In the case of Donald Trump’s victory in the presidential elections in the United States, there are two possible scenarios for the war: forced negotiations with Russia or an unlimited amount of assistance for Ukraine, said Azerbaijani military analyst Agil Rustamzade, a STEM analytical center employee, in an interview with NV.

“I believe that Trump’s arrival opens up different options – either he will force both sides to make mutual concessions, even negotiations. But if he sees that the Russian Federation is not making any concessions at all or is making even more demands, he may very well overwhelm you with weapons,” Rustamzade believes.

The beginning of 2025, when Americans will elect a new president, is a crucial period for understanding whether American aid to Ukraine will continue, says the analyst. Ukraine can defend itself against Russia on its own, but then the war will last much longer.

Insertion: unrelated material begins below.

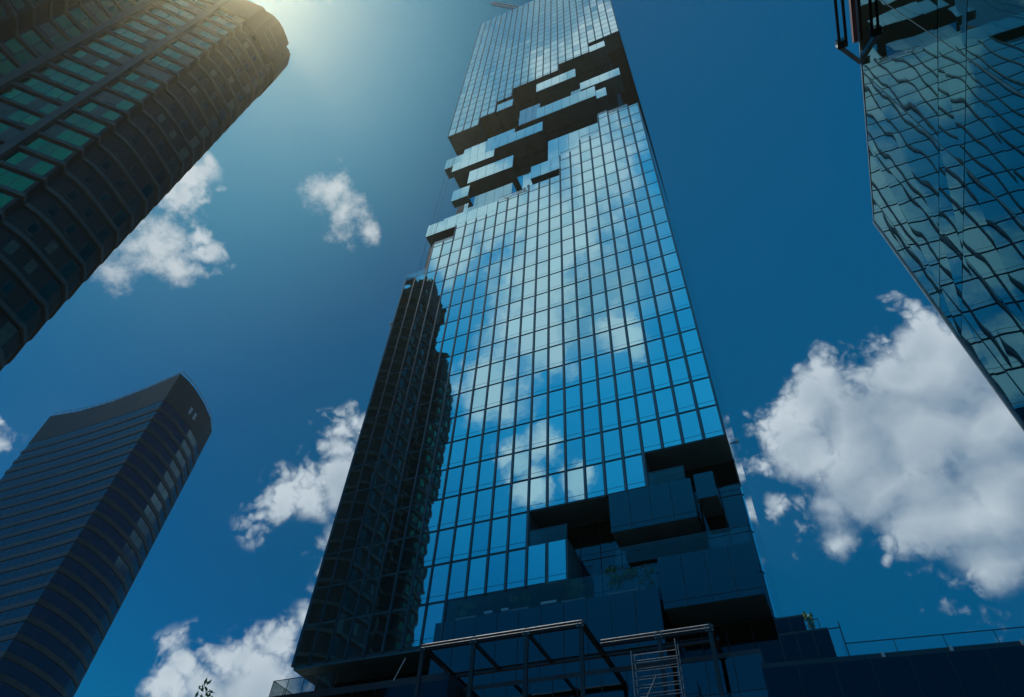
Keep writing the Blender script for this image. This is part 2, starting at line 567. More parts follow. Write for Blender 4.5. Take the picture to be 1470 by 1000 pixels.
def room(c0, c1, r0, r1, y0=0.0, y1=3.55, gm=None, step=1.0):
    """a projecting glass room: dark body (soffit, roof) with a child skin of glass sheets"""
    gm = gm or room_glass
    x0, x1, zb, zt = X(c0), X(c1), Z(r1), Z(r0)
    b = MB().box(x0 + 0.05, x1 - 0.05, y0 + 0.06, y1, zb, zt).build('glass_room', soffit_m, tower)
    gl = MB()
    n = max(1, round((c1 - c0) / step))
    for i in range(n):
        a0, a1 = x0 + (x1 - x0) * i / n, x0 + (x1 - x0) * (i + 1) / n
        _, mb, _, _ = pane(a0 + 0.025, a1 - 0.025, zb + 0.03, zt - 0.03, y0, strip=(r1 - r0) > 0.9)
        gl.add(mb.v, mb.f)
    gl.box(x0, x0 + 0.05, y0 + 0.1, y1 - 0.02, zb + 0.03, zt - 0.03)
    gl.box(x1 - 0.05, x1, y0 + 0.1, y1 - 0.02, zb + 0.03, zt - 0.03)
    gl.build('glazing', gm, b)
    return b


def rail(c0, c1, r0, r1, y=0.05, n=None):
    """glass balustrade: sheets and a thin top rail"""
    b = MB()
    n = n or max(1, round((c1 - c0) / 1.0))
    for i in range(n):
        a0, a1 = X(c0 + (c1 - c0) * i / n), X(c0 + (c1 - c0) * (i + 1) / n)
        b.box(a0 + 0.015, a1 - 0.015, y, y + 0.02, Z(r1), Z(r0) - 0.03)
    o = b.build('balustrade', railglass, tower)
    MB().box(X(c0), X(c1), y - 0.01, y + 0.04, Z(r0) - 0.03, Z(r0) + 0.02).build('rail', mullion_m, o)


for a in ((6.2, 8.25, -7.8, -6.7), (18, 20, -11.5, -10.45)):          # small boxes hanging below the upper block
    room(*a)
room(11.2, 16.1, -8.6, -7.3)
room(16.5, 21.0, -5.9, -4.8)
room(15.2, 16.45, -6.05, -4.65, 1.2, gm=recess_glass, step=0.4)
room(11.4, 18.1, -4.6, -3.2)
room(18.1, 19.2, -4.1, -2.95, 0.35)
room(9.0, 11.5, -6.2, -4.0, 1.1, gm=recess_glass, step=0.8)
MB().box(X(9.0), X(11.5), 1.0, 1.12, Z(-4.0) - 0.12, Z(-4.0) + 0.1).build('floor_plate_edge', galv, tower)
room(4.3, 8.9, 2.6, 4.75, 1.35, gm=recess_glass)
room(6.2, 12.15, -2.5, -1.35)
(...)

“The United States has completely different financial, economic, and military-technical capabilities. However, most likely, the capabilities that you accumulate and begin to produce, because even in European Union countries, factories are already transitioning to round-the-clock work, they will help you achieve a slightly better situation,” says Rustamzade.

US assistance is especially important in the context of supplying missiles for air defense systems, says the analyst. Rustamzade also reminds that it was Trump who provided Ukraine with the first lethal weapon – the Javelin.

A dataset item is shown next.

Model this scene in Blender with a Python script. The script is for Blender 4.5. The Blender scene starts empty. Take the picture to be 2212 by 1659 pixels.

“If the new President of the United States turns out to be Donald Trump, it is important to understand that he often makes statements that are criticized. But I would say that there is some truth in his words. He is right when he says that the minimum contribution to the country’s defense should be 2% of GDP, and some countries are cunning, they do not invest their 2%, but invest, say, 1.3%, and spend 0.7% on other needs. Of course, everything is fine inside their state, they are great guys, but security is limping because of it,” said the analyst.